Through Silicon Via(TSVs) technology is one of the most prominent feature in future microelectronic devices packaging. Since TSVs contain the interfaces of heterogeneous materials that have high CTE mismatch, and would hence produce large thermal stresses under temperature loading, often leading to mechanical failure. A failure stress mathematical model is established and the algorithm of mathematical model is prepared by using subroutine and fracture failure modeling of Cu/SiO2 interface in TSV using finite element method (FEM) with cohesive zone model as well as stiffness degradation evaluation criterion was employed.
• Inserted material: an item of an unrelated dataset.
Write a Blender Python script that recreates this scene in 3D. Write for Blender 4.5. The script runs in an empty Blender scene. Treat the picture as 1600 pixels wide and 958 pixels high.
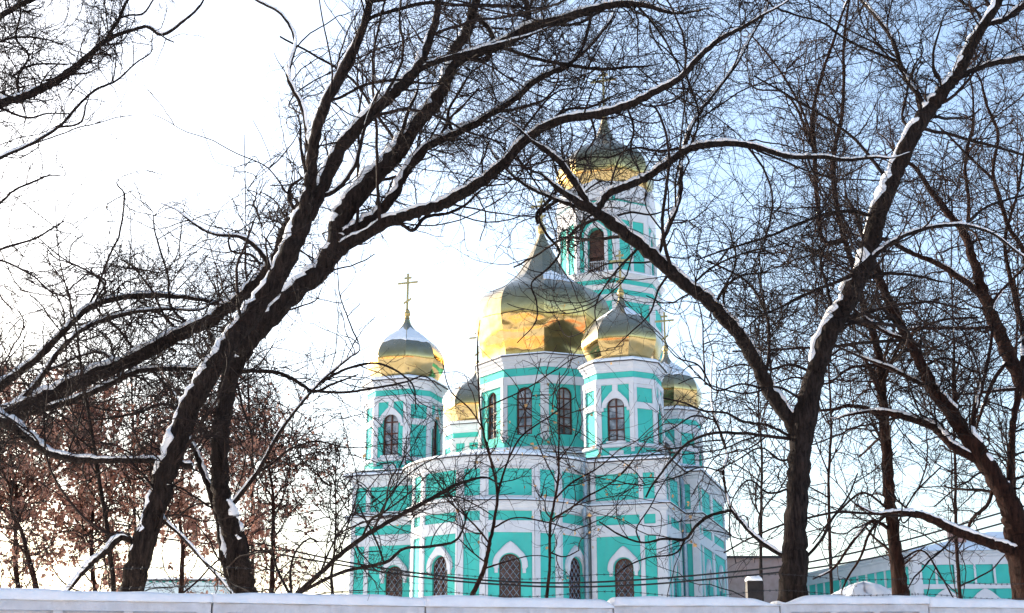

Numerical simulation results show that large thermal stresses induced by the unique feature of TSV structure and the high mismatch of CTE between silicon substrate, dielectric layer and copper core, would lead to Cu/SiO2 interface delamination and the failure mode of the interface is shear stress predominantly. The phase angle at the tip of interfacial crack is almost 80 degrees when the interface was about to crack and then it will decrease as the crack grows gradually. However, the value of phase angle is always more than 45 degrees. Additionally, the fracture analysis to the damage process of interfacial crack under mixed-mode loading has been derived based on power law of energy criterion. It is noted that the temperature cracking of the interface is reduced and the crack propagation of Cu/SiO2 will difficult as the fracture energy of cohesive elements increases.